Less Space Left

Collecting items is a fun hobby. However, compulsive hoarding happens if the hobby is out of control.

Home storage already includes some items we need to function everyday. However, we sometimes keep more items either as a hobby or because they remind us of a significant person or experience. For the latter, it can be a gift from someone we love, or it could also be from a person we look up to (such as a celebrity or a famous athlete). As for encounters with famous people, many can go lengths to either meet the celebrity at a concert or game, or win an online auction for an autographed item. Other motivations to keep items are as simple as keeping a travel souvenir.

It’s hard to let go of tangible things that we place too much importance on. This becomes even more important if what is associated with the item cannot be recreated.

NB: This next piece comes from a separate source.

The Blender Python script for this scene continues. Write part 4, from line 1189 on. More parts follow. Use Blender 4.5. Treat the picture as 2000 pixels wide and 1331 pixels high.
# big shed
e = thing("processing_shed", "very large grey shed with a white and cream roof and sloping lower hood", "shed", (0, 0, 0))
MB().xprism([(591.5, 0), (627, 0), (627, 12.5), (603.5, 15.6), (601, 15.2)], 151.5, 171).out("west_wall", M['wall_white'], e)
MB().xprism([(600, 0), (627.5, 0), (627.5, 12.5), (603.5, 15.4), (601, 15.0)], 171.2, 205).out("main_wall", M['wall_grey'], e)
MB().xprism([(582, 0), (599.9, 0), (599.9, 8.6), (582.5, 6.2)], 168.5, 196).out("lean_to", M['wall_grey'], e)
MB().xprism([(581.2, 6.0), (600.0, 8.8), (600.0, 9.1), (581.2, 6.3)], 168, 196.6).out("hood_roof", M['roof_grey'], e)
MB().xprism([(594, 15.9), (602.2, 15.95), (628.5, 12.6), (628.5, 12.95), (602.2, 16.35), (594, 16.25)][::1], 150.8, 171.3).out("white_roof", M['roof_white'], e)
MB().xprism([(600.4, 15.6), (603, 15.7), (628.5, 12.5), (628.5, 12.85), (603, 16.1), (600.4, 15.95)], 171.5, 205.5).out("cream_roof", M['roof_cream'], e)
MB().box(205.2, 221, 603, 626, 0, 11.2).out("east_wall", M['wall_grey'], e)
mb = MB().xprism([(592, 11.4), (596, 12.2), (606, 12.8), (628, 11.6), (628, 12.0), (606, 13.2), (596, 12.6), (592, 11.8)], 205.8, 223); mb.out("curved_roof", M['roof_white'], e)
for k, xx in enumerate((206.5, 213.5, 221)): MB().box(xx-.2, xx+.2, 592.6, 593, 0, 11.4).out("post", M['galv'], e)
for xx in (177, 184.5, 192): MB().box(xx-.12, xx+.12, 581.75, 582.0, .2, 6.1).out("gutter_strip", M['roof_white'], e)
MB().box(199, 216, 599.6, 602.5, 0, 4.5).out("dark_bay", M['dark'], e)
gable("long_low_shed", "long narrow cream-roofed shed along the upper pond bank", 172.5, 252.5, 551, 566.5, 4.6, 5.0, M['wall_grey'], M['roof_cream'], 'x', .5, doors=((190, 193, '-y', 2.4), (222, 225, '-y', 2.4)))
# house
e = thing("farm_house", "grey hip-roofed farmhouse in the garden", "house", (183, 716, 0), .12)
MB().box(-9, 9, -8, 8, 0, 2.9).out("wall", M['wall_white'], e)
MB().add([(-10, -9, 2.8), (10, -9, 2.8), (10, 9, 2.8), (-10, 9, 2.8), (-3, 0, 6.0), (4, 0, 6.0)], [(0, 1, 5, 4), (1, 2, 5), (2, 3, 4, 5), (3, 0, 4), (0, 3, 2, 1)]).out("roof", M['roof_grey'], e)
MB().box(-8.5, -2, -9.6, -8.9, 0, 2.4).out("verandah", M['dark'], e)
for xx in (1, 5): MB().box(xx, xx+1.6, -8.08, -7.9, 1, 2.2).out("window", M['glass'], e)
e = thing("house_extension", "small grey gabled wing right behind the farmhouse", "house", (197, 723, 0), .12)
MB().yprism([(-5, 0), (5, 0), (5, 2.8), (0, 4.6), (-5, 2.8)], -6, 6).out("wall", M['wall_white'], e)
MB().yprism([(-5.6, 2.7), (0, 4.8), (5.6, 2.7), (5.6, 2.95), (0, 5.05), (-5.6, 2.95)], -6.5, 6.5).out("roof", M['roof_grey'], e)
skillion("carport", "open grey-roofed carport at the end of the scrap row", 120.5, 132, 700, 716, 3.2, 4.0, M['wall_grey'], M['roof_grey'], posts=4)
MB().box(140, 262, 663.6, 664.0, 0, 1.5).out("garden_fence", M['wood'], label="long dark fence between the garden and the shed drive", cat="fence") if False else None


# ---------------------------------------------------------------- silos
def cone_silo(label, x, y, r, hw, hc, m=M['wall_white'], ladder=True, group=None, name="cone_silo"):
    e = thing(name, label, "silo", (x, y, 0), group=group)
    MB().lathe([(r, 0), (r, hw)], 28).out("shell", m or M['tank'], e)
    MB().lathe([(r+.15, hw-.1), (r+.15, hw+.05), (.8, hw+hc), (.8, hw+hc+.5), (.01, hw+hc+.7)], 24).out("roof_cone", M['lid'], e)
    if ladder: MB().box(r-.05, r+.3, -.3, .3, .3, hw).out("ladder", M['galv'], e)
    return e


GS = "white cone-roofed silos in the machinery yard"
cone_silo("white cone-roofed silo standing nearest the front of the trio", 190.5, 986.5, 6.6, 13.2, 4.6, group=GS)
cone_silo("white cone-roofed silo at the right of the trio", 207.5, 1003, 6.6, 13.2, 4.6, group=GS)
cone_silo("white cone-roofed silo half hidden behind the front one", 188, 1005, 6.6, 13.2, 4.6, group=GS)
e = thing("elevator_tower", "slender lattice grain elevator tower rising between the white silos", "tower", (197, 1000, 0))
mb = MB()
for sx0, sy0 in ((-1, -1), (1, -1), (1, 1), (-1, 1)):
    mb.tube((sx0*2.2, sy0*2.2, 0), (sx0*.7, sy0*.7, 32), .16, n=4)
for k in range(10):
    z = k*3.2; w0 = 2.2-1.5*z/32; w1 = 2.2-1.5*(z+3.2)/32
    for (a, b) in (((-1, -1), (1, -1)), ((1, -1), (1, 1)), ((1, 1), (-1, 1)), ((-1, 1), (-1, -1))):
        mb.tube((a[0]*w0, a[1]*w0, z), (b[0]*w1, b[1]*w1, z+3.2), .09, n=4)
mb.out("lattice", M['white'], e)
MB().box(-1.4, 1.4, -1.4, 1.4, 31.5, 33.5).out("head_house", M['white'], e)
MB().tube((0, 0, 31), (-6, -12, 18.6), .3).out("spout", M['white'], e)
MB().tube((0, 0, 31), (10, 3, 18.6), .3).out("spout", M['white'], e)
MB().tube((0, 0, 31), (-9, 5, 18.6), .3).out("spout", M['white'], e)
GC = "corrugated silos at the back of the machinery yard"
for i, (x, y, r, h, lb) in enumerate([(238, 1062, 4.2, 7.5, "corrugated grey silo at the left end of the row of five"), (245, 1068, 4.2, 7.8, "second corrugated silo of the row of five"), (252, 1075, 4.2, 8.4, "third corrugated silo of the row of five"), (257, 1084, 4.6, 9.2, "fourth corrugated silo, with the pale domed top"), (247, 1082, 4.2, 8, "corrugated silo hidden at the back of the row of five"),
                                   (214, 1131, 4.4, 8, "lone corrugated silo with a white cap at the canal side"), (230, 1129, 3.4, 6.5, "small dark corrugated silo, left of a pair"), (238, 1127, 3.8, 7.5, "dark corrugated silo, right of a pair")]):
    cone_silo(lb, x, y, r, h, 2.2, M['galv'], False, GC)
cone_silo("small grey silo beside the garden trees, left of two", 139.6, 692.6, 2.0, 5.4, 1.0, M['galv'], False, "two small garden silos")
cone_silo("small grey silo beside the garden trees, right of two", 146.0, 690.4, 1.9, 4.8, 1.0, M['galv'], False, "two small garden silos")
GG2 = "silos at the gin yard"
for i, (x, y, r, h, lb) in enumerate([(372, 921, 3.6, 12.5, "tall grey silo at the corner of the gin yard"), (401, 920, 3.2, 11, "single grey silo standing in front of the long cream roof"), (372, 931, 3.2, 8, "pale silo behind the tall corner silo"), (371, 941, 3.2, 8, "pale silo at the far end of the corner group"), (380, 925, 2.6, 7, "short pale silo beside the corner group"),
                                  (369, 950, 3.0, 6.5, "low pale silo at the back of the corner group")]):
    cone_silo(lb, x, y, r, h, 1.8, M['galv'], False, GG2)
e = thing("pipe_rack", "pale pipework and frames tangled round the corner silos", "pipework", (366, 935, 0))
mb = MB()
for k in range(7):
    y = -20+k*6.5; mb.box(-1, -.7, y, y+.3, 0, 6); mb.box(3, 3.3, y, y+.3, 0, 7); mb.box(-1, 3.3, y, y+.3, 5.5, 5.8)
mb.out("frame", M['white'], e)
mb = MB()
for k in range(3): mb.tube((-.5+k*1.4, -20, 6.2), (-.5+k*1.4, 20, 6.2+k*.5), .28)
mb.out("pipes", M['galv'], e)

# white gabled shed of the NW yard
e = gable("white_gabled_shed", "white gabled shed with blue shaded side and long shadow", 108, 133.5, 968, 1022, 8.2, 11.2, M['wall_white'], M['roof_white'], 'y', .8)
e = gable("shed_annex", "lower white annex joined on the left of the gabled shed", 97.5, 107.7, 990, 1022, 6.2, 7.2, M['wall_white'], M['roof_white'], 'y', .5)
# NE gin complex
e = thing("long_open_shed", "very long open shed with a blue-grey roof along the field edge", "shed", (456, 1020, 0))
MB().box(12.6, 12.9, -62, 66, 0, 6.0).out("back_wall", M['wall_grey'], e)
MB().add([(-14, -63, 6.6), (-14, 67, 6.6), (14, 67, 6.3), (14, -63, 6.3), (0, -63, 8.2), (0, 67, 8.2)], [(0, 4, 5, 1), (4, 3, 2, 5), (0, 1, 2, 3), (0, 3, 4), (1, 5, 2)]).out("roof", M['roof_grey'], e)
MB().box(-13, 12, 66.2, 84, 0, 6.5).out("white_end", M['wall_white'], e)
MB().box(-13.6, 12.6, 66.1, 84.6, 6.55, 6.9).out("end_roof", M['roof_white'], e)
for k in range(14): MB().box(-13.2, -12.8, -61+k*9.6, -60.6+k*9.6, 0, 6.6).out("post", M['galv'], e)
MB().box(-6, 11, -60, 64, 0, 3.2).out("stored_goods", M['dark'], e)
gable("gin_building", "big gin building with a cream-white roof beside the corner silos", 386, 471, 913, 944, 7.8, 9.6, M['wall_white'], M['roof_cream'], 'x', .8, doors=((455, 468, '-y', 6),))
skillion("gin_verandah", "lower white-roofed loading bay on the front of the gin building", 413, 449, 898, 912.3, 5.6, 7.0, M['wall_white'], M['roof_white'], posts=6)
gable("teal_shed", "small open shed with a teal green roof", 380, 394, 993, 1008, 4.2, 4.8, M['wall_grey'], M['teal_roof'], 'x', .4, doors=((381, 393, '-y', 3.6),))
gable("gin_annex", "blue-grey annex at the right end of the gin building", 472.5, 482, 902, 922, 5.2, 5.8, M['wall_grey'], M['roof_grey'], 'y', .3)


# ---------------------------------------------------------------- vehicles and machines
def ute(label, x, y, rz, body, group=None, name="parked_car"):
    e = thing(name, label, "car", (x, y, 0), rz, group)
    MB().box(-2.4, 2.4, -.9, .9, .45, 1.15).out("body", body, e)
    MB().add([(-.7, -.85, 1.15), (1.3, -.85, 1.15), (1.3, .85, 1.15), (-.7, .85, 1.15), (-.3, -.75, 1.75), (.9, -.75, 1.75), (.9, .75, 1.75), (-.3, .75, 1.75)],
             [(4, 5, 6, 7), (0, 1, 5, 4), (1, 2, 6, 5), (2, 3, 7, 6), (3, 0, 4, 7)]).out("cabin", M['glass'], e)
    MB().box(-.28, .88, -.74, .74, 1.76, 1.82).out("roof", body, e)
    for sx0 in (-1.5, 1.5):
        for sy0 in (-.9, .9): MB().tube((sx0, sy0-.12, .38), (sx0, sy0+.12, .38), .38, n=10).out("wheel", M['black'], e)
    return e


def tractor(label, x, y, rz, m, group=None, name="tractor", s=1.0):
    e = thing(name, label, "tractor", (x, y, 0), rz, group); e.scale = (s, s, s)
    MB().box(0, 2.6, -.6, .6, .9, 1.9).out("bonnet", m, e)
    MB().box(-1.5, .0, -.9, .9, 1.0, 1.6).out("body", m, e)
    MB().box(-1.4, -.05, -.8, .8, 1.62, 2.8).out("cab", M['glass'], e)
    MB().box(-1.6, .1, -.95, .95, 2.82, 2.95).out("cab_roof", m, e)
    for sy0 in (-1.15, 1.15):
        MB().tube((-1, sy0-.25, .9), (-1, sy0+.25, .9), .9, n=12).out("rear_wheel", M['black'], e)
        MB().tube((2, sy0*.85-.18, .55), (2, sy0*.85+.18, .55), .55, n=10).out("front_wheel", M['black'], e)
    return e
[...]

Just adding more to home storage?

For collectors, there is that joy and thrill of acquiring an item, especially if the acquisition process is difficult and can hand you the priceless “bragging rights”. It is often amazing how collectors consider a rare factory defect as a factor that gets the item a higher appraisal.

Being a collector, or plainly just keeping stuff is common. However, many are wary of its tendencies of crossing the “compulsive hoarding” line.

Keeping too much stuff

An article by Randy O. Frost  in the New York Times states that a hoarding problem starts when a collector is unable to keep possessions organized while increasing the number of items he collects. The number of collections become so big that a specific room, for example, is no longer used for normal activities. He even cites that these people can have recently purchased items that go unused.